1960s | Dresses

I’m just mad about saffron

January 6, 2014
Today I have my latest sewing project to show you!

Taa Daa! Isn’t she so yellow! The fabric is actually more mustard in real life, depending on the lighting and you can’t help but feel cheerful in this yellow frock

The pattern I used for this dress was Simplicity 7296 from 1967. Although this pattern requires quite a few coutoure techniques, as I had made a similar one before, I knew where to take the time for certain parts and also which parts could be skipped over.

I found the instructions on this version lacking quite a bit. They instruct you to add bound button holes to the front placket but don’t tell you how to do them, they also don’t remind you to add windows for the buttonholes on the facing of the placket. Also despite needing buttonholes on the cuffs, they forget to tell you that as well!

There are also the finer details of slip stitching the facings, buttonhole windows and a few little bits that in the previous Vogue version they seem to make a big deal out of, but in this version they skim over it.

I guess that’s why Vogue patterns always costed that little bit more – the detail they encouraged you to put into your work was higher then that of other pattern companies.

Something to remember when buying vintage patterns!

The fabric of choice was a woven silk which I bought from The Fabric Shop in Surry Hills. It might be a blend but I can’t remember anymore. 

And it pills likes the dickens so I have to be careful with bags and things that might rub against it. The drape and the softness of the hand kind of make up for it. It feels sort of like a good quality flannel and is quite warm, so I might have to wait till the cooler days to wear this. And weirdly it has a really unique smell. Not your normal fabric smell! Kind of like freshly cut wood! 

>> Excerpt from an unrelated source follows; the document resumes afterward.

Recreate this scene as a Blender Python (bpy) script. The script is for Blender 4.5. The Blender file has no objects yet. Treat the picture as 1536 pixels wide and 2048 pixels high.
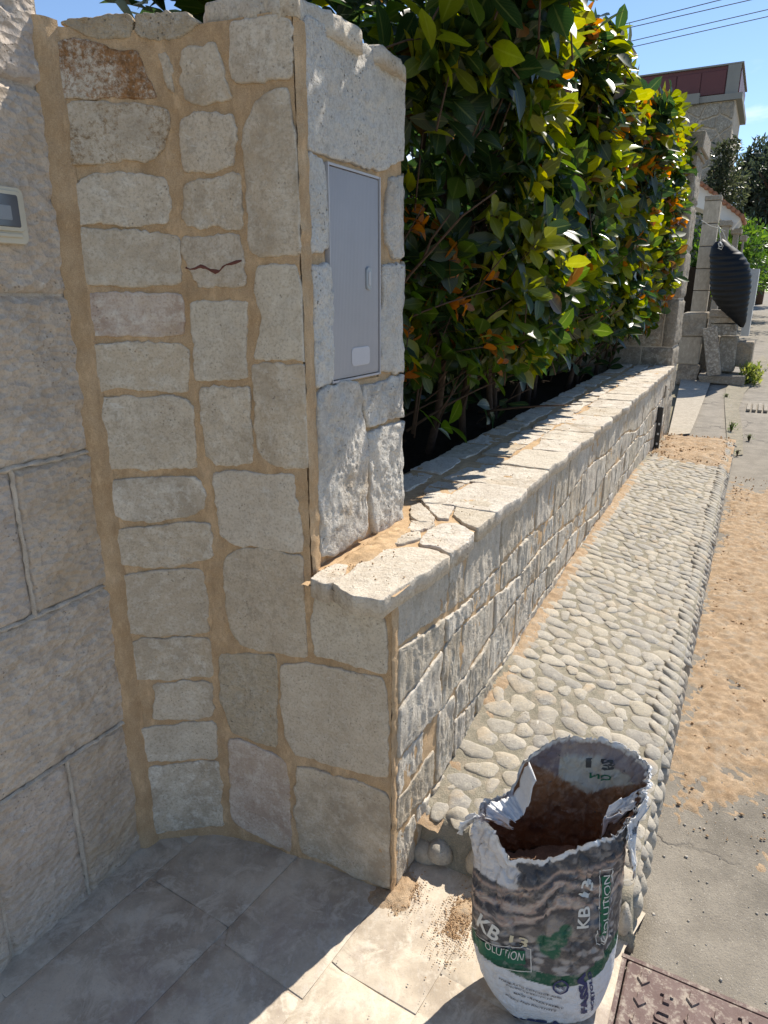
import bpy, bmesh, math, random
import numpy as np
from mathutils import Vector, Matrix

# ------------------------------------------------------------------ camera, sky, sun, exposure
SC = bpy.context.scene
COL = SC.collection
F, HOR, CH = 1365.0, 590.0, 1.5
TH = math.atan((1024-HOR)/F); CT, ST = math.cos(TH), math.sin(TH)
cam_d = bpy.data.cameras.new('camera'); cam = bpy.data.objects.new('camera', cam_d); COL.objects.link(cam)
cam.location = (0, 0, CH); cam.rotation_euler = (math.pi/2-TH, 0, 0)
cam_d.sensor_fit = 'VERTICAL'; cam_d.sensor_height = 36; cam_d.sensor_width = 27; cam_d.lens = F/2048*36
cam_d.clip_start = 0.02; cam_d.clip_end = 2000
SC.camera = cam
SC.view_settings.view_transform = 'Standard'; SC.view_settings.look = 'None'
SC.view_settings.gamma = 1; SC.view_settings.use_curve_mapping = False
SC.view_settings.exposure = 0.62
SUN_AZ, SUN_EL = 43.0, 49.0            # azimuth from +Y towards +X, elevation
SUN_STR, SKY_STR = 4.7, 0.115
world = bpy.data.worlds.new('World'); SC.world = world; world.use_nodes = True
wn = world.node_tree; wn.nodes.clear()
sky = wn.nodes.new('ShaderNodeTexSky'); sky.sky_type = 'NISHITA'; sky.sun_disc = False
sky.sun_elevation = math.radians(SUN_EL); sky.sun_rotation = math.radians(SUN_AZ)
sky.air_density = 1.0; sky.dust_density = 0.1; sky.ozone_density = 3.0; sky.altitude = 1200
bg = wn.nodes.new('ShaderNodeBackground'); bg.inputs['Strength'].default_value = SKY_STR
out = wn.nodes.new('ShaderNodeOutputWorld')
tc = wn.nodes.new('ShaderNodeTexCoord')
mp = wn.nodes.new('ShaderNodeMapping'); mp.inputs['Scale'].default_value = (3, 3, 9); mp.inputs['Location'].default_value = (0.4, 0.3, 0)
cn = wn.nodes.new('ShaderNodeTexNoise'); cn.inputs['Scale'].default_value = 1.3; cn.inputs['Detail'].default_value = 8
cr = wn.nodes.new('ShaderNodeValToRGB'); cr.color_ramp.elements[0].position = .56; cr.color_ramp.elements[1].position = .68
sx = wn.nodes.new('ShaderNodeSeparateXYZ')
er = wn.nodes.new('ShaderNodeValToRGB')   # clouds only low in the sky
er.color_ramp.elements[0].position = .20; er.color_ramp.elements[0].color = (1, 1, 1, 1)
er.color_ramp.elements[1].position = .27; er.color_ramp.elements[1].color = (0, 0, 0, 1)
mm = wn.nodes.new('ShaderNodeMath'); mm.operation = 'MULTIPLY'
mx = wn.nodes.new('ShaderNodeMix'); mx.data_type = 'RGBA'; mx.inputs[7].default_value = (7.5, 7.9, 8.5, 1)
L = wn.links.new
L(tc.outputs['Generated'], mp.inputs['Vector']); L(mp.outputs[0], cn.inputs['Vector']); L(cn.outputs['Fac'], cr.inputs[0])
L(tc.outputs['Generated'], sx.inputs[0]); L(sx.outputs['Z'], er.inputs[0])
L(cr.outputs[0], mm.inputs[0]); L(er.outputs[0], mm.inputs[1]); L(mm.outputs[0], mx.inputs[0])
L(sky.outputs[0], mx.inputs[6]); L(mx.outputs[2], bg.inputs['Color']); L(bg.outputs[0], out.inputs[0])
sd = bpy.data.lights.new('sun', 'SUN'); sd.energy = SUN_STR; sd.angle = math.radians(0.5); sd.color = (1.0, .935, .83)
sun = bpy.data.objects.new('sun', sd); COL.objects.link(sun)
_a, _e = math.radians(SUN_AZ), math.radians(SUN_EL)
sdir = Vector((math.sin(_a)*math.cos(_e), math.cos(_a)*math.cos(_e), math.sin(_e)))
sun.rotation_euler = sdir.to_track_quat('Z', 'Y').to_euler(); sun.location = (4, 4, 8)

# ------------------------------------------------------------------ measuring: pixel rays of the photograph met with real surfaces
def ray(px, py):
    x = (px-768)/F; y = -(py-1024)/F
    return np.array([x, CT+y*ST, -ST+y*CT])
def on_z(px, py, z0=0.0):
    r = ray(px, py); t = (z0-CH)/r[2]; return np.array([r[0]*t, r[1]*t, z0])
C0 = on_z(783, 1785)[:2]
D = np.array([(1535-768)/F, CT+(1024-HOR)/F*ST]); D /= np.linalg.norm(D)   # along the street
N = np.array([D[1], -D[0]])                                                # towards the street
def W(s, t, z):
    p = C0+s*D+t*N; return np.array([p[0], p[1], z])
def Wv(s, t, z):
    s = np.asarray(s, float); t = np.asarray(t, float); z = np.asarray(z, float)+0*s
    return np.stack([C0[0]+s*D[0]+t*N[0], C0[1]+s*D[1]+t*N[1], z], -1)
def ST_of(p):
    v = np.array(p[:2])-C0; return v@D, v@N
def on_t(px, py, t0):       # plane parallel to the street -> (s, z)
    r = ray(px, py); P = C0+t0*N; k = (P@N)/(r[:2]@N); q = r*k; return (q[:2]-C0)@D, q[2]+CH
def on_s(px, py, s0):       # plane across the street -> (t, z)
    r = ray(px, py); P = C0+s0*D; k = (P@D)/(r[:2]@D); q = r*k; return (q[:2]-C0)@N, q[2]+CH
def st_z(px, py, z0):
    return ST_of(on_z(px, py, z0))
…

Yes I’m a weirdo I know…   

The Simplicity pattern does have a pattern piece for a tie-belt, which you could draft up easily anyway, but I think it’s also a nice piece to make this dress easier to wear for work.


Details wise the collar is very simple, it doesn’t include a collar stand or things like that so it just lines up with the placket and is encased in the facing

Bound Buttonhole front
One of the mistakes I made was lining up the buttonhole windows on the yoke facing.

If you see in the top button hole it doesn’t line up properly to conceal the raw edge, but the one on the bottom does. It’s pretty easy to avoid this mistake. You just need to be careful when drawing up the little windows and being sure to line them up before sewing.  

I used a different button on the cuff because I ran out of the kit buttons. Once I get more i’ll replace them! 
The pockets of this dress instead of being patch or inseam are welt pockets with a nice neat flap over to cover. The pocket flap is handsewn at the sides to keep it up and in place
The insides, for those of you who might be interested. Most of the detail is on the front of the dress, so you have quite a bit of work to do before you can even sew the back on.
I’m really excited by this dress! It’s so fun and bright to wear and fills both my love for tent dresses and work appropriate smart dresses!